Instructions for the task >>
In the material below, find every line with "pixels" and pull it out.

________

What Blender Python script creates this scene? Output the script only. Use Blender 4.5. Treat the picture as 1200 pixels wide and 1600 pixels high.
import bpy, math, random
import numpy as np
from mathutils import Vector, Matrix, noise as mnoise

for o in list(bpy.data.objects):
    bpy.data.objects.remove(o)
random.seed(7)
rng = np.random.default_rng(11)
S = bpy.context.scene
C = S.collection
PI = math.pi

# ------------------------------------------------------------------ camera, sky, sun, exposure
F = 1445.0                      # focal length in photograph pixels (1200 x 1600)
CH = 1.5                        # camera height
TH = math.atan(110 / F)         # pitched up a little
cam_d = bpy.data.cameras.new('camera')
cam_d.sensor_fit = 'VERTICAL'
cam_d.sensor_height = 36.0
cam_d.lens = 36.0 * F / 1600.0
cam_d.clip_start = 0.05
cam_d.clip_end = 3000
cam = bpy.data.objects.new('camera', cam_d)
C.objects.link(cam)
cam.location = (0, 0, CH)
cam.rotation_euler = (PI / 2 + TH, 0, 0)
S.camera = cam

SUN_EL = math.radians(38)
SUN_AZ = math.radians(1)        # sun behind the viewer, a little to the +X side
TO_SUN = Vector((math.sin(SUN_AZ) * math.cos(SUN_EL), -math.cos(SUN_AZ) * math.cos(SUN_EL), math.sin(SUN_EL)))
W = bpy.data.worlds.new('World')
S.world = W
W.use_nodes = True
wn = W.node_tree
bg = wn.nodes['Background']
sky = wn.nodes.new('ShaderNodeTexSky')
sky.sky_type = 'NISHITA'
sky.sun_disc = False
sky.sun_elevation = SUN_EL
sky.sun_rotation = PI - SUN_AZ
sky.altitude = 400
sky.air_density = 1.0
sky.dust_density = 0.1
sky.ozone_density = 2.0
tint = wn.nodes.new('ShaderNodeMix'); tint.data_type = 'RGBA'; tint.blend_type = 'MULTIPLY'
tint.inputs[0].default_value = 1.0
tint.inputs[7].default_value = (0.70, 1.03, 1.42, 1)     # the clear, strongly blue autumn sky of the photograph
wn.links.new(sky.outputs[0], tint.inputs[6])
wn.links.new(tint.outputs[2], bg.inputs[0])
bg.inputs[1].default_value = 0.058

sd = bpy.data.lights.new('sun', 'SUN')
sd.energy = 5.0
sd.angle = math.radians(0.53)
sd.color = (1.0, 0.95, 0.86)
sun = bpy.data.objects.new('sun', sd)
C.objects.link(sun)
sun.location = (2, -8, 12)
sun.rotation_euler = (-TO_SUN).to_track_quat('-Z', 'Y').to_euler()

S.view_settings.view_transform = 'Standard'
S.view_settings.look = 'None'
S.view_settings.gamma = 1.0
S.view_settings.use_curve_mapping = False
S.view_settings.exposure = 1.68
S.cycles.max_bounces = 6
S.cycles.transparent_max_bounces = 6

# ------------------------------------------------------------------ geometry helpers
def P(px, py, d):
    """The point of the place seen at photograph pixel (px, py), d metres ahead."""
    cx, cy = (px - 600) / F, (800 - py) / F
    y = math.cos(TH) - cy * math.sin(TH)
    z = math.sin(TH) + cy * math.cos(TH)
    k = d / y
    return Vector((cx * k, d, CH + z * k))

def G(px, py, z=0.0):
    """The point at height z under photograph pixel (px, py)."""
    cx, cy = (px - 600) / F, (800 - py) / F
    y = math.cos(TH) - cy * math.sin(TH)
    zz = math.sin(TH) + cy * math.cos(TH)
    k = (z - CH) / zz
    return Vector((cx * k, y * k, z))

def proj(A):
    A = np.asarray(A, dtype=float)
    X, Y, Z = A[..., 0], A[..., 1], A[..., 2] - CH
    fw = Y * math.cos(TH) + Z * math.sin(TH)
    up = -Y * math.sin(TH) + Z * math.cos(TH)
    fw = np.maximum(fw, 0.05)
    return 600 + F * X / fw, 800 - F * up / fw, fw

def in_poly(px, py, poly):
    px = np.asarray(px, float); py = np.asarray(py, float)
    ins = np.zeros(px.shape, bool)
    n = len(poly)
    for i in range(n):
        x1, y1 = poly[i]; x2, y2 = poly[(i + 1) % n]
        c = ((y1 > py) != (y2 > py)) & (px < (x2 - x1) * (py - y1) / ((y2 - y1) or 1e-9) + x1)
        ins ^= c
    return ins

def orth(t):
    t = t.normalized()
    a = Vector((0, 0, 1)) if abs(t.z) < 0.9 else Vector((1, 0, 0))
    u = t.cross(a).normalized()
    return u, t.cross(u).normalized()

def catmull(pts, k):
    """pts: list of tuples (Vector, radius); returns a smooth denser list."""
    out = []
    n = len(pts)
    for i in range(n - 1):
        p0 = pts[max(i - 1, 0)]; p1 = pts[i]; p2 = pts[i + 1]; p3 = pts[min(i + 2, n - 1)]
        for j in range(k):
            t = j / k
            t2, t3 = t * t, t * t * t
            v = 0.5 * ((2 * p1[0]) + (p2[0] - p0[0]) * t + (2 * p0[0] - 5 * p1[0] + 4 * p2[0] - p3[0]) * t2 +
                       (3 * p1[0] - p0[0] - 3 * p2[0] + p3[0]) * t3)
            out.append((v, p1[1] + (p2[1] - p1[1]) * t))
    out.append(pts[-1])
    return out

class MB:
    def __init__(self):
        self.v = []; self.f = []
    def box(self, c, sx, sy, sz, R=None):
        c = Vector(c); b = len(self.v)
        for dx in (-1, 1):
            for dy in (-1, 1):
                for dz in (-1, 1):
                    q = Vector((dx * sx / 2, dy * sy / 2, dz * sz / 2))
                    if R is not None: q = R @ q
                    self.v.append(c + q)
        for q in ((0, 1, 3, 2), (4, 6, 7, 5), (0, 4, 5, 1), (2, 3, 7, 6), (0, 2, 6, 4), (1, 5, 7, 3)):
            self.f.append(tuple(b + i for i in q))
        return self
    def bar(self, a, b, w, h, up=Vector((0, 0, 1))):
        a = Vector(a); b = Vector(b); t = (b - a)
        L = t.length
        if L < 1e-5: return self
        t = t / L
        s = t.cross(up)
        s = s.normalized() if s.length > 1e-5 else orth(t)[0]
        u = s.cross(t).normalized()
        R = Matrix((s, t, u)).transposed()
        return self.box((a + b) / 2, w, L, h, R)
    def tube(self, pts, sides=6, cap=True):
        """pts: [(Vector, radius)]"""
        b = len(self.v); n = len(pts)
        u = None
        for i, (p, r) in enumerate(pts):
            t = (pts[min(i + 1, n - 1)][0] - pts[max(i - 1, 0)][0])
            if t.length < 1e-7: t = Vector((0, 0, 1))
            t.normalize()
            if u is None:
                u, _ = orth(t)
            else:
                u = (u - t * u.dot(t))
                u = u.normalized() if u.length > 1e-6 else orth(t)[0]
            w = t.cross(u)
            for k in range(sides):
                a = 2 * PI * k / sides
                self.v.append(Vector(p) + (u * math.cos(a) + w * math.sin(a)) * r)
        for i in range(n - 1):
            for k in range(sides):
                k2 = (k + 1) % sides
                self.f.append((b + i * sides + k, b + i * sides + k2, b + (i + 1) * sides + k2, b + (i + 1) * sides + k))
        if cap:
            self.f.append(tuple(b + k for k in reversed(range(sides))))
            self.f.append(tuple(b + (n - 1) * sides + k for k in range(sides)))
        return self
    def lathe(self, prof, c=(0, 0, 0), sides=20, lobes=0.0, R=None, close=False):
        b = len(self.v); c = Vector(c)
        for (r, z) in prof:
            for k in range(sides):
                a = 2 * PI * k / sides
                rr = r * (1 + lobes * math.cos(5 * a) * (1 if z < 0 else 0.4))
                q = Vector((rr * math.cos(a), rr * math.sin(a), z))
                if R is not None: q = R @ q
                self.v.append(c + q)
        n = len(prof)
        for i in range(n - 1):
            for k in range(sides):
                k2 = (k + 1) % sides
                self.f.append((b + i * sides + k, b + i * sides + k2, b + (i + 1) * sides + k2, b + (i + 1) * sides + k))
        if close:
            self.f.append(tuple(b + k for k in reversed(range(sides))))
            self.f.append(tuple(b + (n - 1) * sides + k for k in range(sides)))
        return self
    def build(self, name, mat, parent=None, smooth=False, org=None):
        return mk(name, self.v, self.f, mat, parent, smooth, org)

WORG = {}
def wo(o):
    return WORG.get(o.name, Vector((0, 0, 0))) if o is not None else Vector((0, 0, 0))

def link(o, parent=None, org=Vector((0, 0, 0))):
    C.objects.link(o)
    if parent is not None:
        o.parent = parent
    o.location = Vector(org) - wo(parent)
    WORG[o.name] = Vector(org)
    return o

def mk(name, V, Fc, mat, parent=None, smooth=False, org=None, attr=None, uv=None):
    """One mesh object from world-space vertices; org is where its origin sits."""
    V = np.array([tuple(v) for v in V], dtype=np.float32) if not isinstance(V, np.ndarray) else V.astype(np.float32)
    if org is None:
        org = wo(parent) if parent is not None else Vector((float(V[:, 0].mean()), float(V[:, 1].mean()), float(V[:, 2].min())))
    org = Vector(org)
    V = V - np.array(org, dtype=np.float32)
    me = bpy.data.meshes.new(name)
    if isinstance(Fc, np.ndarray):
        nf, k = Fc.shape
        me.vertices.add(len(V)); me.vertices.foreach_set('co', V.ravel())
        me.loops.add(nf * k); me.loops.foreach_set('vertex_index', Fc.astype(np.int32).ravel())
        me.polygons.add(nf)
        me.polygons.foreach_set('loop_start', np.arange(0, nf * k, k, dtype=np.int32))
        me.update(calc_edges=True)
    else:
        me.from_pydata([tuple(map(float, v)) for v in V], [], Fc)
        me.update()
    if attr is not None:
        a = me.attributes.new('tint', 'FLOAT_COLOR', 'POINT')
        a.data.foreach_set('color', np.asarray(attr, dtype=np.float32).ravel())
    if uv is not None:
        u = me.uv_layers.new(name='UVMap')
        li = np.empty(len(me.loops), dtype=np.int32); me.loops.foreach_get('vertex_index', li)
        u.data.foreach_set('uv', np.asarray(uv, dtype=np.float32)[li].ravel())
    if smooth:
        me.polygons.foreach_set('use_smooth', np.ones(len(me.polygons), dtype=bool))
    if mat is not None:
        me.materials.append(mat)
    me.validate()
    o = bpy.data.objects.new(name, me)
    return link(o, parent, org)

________

In response >>
What Blender Python script creates this scene? Output the script only. Use Blender 4.5. Treat the picture as 1200 pixels wide and 1600 pixels high.
F = 1445.0                      # focal length in photograph pixels (1200 x 1600)